Wednesday 2 November 2011

Broad and Low

Anton Rubenstein's lush opera on the same subject was also banned by censors who deemed it sacrilegious and stupid.
I read this in a Wikipedia article on Lermontov whose A Hero of Our Time I am starting to read in the translation by Wisdom & Murray(from Gutenberg Project). It made me laugh, out loud even, in an unironic fashion. But why? Do we need not access to the stupid as a matter of free speech. It ought not to be kept from us. I demand the right to be baffled.
Speaking of free speech one recalls that it was our President-elect Michael D. Higgins that abolished Section 31 which kept Sinn Fein off the airwaves in Ireland. How karmically appropriate that it was Martin McGuinness in a television debate that delivered the election to Michael D. when he sunk the front runner ,by all polls, Sean Gallagher. As with all Sinn Fein truth it was larded with lies but precisely timed to be too late in the campaign to counter.
Michael D. will be fine. I met him a couple of times at funerals.

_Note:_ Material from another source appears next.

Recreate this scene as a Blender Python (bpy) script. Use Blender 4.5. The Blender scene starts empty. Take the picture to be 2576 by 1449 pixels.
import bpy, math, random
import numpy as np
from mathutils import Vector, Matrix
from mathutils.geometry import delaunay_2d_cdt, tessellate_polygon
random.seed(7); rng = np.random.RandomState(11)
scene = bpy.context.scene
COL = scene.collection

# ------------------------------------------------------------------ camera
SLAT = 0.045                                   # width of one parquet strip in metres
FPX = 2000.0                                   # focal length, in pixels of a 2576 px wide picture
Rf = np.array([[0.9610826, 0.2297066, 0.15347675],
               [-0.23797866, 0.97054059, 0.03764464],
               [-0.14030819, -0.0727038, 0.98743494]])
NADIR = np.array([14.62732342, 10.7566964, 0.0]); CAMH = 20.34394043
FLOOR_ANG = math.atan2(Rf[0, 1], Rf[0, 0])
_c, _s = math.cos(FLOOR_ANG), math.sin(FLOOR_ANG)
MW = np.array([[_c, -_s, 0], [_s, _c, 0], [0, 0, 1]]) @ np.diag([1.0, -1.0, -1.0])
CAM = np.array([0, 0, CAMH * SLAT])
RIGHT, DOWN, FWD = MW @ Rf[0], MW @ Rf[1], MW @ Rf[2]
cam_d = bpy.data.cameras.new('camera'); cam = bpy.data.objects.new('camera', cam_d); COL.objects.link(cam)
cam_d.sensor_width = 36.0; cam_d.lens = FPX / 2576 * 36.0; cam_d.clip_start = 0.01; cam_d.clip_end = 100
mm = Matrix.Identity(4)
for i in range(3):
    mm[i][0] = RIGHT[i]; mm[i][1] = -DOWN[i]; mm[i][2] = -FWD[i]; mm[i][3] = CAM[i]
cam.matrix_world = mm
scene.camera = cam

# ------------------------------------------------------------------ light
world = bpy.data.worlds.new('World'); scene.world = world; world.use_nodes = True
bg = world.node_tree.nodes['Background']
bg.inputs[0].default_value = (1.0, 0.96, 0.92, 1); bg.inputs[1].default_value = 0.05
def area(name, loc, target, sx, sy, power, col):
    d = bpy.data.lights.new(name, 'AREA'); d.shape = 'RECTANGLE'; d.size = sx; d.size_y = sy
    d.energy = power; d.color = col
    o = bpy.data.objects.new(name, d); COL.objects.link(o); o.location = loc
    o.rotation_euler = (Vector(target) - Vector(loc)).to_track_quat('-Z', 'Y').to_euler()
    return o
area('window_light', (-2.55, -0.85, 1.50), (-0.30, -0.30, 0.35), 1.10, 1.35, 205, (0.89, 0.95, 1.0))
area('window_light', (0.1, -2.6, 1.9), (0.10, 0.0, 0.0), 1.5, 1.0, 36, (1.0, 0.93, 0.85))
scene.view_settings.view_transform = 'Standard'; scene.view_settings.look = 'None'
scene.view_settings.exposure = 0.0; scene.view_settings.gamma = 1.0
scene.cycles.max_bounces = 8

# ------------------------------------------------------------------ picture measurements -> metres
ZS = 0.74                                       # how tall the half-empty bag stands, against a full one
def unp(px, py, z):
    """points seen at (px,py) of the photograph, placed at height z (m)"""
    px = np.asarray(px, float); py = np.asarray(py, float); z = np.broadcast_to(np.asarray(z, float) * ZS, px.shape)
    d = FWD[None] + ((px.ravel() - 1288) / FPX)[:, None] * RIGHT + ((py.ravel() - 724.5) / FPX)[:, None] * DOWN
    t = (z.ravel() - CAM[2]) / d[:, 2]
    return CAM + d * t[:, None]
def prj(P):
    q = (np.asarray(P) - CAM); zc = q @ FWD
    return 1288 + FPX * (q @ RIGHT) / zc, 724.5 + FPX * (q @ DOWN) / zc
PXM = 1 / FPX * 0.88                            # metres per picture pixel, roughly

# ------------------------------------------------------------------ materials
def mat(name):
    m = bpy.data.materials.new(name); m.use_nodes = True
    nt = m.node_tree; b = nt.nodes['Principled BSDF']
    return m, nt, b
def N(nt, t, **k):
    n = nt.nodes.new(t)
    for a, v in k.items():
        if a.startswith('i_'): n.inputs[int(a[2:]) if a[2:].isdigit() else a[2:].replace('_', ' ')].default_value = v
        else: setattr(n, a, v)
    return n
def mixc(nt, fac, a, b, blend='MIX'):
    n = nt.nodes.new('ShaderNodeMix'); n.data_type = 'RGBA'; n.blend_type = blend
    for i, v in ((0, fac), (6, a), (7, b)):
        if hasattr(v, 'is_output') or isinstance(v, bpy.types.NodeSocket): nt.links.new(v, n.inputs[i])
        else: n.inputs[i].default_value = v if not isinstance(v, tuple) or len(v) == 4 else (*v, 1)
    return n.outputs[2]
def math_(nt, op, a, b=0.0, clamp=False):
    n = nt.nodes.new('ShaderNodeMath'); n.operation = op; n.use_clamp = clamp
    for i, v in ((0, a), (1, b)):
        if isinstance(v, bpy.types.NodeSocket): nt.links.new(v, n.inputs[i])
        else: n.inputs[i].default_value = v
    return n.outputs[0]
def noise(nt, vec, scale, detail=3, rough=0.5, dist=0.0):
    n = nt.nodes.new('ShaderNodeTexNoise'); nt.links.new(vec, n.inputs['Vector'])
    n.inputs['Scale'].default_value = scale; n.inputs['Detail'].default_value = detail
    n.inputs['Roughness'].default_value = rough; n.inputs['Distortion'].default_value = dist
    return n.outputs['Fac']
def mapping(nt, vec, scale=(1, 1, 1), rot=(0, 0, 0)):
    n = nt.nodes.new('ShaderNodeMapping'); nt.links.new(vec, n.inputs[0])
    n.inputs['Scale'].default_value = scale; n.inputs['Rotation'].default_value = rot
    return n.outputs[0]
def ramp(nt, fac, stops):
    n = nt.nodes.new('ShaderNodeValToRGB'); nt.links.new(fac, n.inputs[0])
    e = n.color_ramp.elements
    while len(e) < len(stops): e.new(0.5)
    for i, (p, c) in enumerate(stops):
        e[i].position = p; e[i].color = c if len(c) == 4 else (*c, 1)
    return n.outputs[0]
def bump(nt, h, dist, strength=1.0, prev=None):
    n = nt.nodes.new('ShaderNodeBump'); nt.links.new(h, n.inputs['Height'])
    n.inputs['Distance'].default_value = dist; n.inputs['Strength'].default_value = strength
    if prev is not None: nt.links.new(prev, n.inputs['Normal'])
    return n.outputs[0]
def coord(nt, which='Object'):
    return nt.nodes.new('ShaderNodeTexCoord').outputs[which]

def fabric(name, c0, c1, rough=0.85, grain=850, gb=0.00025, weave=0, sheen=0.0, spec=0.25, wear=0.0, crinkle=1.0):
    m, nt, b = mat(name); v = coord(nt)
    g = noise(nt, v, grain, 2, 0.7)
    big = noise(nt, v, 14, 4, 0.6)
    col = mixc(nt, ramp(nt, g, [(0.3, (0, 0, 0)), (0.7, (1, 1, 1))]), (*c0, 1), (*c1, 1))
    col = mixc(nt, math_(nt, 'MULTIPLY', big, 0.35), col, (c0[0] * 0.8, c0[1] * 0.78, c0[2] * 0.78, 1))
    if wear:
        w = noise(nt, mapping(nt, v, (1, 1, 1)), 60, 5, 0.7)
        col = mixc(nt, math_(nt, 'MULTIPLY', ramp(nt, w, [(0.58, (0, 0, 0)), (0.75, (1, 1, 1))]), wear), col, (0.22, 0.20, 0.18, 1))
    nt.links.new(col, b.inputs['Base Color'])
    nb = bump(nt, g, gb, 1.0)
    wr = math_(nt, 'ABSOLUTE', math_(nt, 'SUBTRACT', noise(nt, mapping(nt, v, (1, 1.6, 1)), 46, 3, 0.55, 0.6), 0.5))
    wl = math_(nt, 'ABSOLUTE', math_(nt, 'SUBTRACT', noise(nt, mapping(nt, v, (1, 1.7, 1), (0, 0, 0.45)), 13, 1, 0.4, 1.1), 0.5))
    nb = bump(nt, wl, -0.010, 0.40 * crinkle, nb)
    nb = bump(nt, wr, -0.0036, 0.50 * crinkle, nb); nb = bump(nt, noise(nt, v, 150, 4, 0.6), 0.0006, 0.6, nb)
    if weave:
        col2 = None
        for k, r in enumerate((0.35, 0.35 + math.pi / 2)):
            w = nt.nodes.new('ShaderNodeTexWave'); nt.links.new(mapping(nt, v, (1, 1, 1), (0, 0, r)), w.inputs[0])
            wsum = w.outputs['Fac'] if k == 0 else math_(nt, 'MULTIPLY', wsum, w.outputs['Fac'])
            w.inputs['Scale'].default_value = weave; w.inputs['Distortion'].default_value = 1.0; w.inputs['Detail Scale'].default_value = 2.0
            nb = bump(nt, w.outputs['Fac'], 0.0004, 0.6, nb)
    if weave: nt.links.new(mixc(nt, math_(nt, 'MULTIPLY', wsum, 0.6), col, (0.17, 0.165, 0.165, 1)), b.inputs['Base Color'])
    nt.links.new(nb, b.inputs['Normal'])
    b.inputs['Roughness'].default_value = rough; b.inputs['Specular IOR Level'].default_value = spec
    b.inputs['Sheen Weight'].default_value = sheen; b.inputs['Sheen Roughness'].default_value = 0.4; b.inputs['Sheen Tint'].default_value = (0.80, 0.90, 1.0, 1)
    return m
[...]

We had a chat and a laugh. I was recalling to him the previous funeral. Because Pat's woman was away in Europe at the time his sisters took charge of the laying out of his body and had entwined his hands in sturdy rosary beads. Pat affected to believe in fairies and paid out good money for an advanced course in TM; spiritually eclectic would be a fair description of his religious views. Many and wandering paths. Probably not Marian. I said to Michael D that Irish funerals had a tendency to fall into low comedy. We laughed and then we talked of his efforts to secure the release of Kenneth Bigley who was a hostage in Iraq. In the end Bigley was beheaded but I think that contacts and middlemen from Gaza that Michael D would have known were used to try to reach Abu Musab al-Zarqawi the leader of the group.

Somehow Pat's teeth were lost and his jaws had a Schopenhaurian chapfallen visage that gave him a peevish look as of one who had just noticed a dog pissing on his shoe. I liked Pat, God rest him, and I think that he would have enjoyed the broad and low element.